Cuánto tengo, cuánto valgo, nada tengo, nada valgo, juicio condenatorio e irrebatible pronunciado por los labios temblorosos de Sancho en contra del enfermizo destino, frente a las calamidades perversas de la vida, instigadas por motivos económicos. Requerimos de esta profunda admonición indoblegable tendiente a justificarnos con sereno atisbo de las penurias impuestas por los desaciertos infaustos con el correr de la existencia.
¿Qué somos si no seres que deambulamos por el mundo en crítico estado, tratando de encontrar insensatamente la conformidad que sirva para paliar nuestras estrechas y raquíticas ambiciones, limitadas por la obscura y bajuna pobreza, constreñidas debido a la ausencia de trabajo?

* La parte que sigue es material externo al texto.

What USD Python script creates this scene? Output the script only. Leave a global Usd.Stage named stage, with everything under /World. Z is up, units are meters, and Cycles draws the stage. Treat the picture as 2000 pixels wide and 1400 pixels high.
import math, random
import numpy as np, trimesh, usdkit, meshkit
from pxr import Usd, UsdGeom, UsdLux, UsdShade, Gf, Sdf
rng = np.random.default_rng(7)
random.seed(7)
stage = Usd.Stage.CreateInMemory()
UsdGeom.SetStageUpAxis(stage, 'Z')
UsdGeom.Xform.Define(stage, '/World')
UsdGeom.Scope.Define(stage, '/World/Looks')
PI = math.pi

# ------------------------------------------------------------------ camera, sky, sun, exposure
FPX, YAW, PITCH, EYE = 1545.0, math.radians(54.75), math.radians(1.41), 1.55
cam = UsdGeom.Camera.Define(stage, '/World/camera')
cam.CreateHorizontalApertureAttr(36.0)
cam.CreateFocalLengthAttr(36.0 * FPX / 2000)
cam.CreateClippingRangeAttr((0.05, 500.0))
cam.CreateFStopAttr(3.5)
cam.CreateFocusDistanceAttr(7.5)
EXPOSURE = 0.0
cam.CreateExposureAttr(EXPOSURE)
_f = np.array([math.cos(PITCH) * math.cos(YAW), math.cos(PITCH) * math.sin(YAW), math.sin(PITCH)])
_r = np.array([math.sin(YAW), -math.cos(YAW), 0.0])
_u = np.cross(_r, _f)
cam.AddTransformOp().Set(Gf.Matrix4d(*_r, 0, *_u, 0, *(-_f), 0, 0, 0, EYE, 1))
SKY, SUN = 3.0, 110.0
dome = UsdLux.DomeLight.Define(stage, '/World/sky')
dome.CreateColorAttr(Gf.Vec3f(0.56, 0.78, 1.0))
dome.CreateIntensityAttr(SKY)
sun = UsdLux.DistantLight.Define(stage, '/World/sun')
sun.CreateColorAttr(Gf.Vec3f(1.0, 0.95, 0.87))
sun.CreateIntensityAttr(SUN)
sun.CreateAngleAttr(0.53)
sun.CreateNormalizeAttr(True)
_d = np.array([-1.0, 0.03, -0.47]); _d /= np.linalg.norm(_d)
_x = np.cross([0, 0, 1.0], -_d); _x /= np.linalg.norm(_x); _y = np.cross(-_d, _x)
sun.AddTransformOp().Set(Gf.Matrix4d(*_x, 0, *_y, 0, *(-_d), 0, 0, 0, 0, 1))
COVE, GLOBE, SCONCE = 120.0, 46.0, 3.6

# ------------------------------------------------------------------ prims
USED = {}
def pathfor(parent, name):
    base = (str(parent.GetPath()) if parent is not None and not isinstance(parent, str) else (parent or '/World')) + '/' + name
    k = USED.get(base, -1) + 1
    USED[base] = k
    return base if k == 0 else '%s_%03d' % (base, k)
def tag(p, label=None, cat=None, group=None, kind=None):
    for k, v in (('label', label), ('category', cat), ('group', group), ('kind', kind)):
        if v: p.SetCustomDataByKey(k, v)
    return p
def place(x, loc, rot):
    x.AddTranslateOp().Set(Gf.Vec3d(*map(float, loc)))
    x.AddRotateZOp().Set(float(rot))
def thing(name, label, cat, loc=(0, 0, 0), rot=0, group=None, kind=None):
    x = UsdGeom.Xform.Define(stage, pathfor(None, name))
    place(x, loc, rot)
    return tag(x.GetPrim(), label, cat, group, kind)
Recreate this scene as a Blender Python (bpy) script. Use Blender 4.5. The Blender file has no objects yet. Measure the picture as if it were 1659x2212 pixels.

El trabajo reconforta el ánimo que sirve como complemento directo de la inquebrantable responsabilidad. Si tienes trabajo y no lo cumples a satisfacción no pasas de ser un simple mamotreto expuesto a los vaivenes de la casualidad, dolida de toda una consecuente mueca de angustias. Es muy acogedor que sea posesivo en nosotros el entrañable hábito del trabajo honesto, productivo y honrado, pero un aciago día el jefe nos puede mandar a llamar a su despacho privándose de nuestros servicios, cuando creímos que íbamos a recibir un aumento o un ¡ascenso! Es la enorme roca del desprecio y la desesperación pugnando con la perseverancia y los sagrados esfuerzos que habían aconsejado las propias energías.
Cuando creemos que todo encanta y satisface, explota la presión del desagrado, el desánimo cabalga con la desgracia desordenada, derrumbando nuestros patrocinados anhelos. Agachar la cabeza y retirarnos engrosando las frías estadísticas de ¡desocupados! es lo que la casualidad siembra para cosechar ruinas, lesionando la dignidad humana.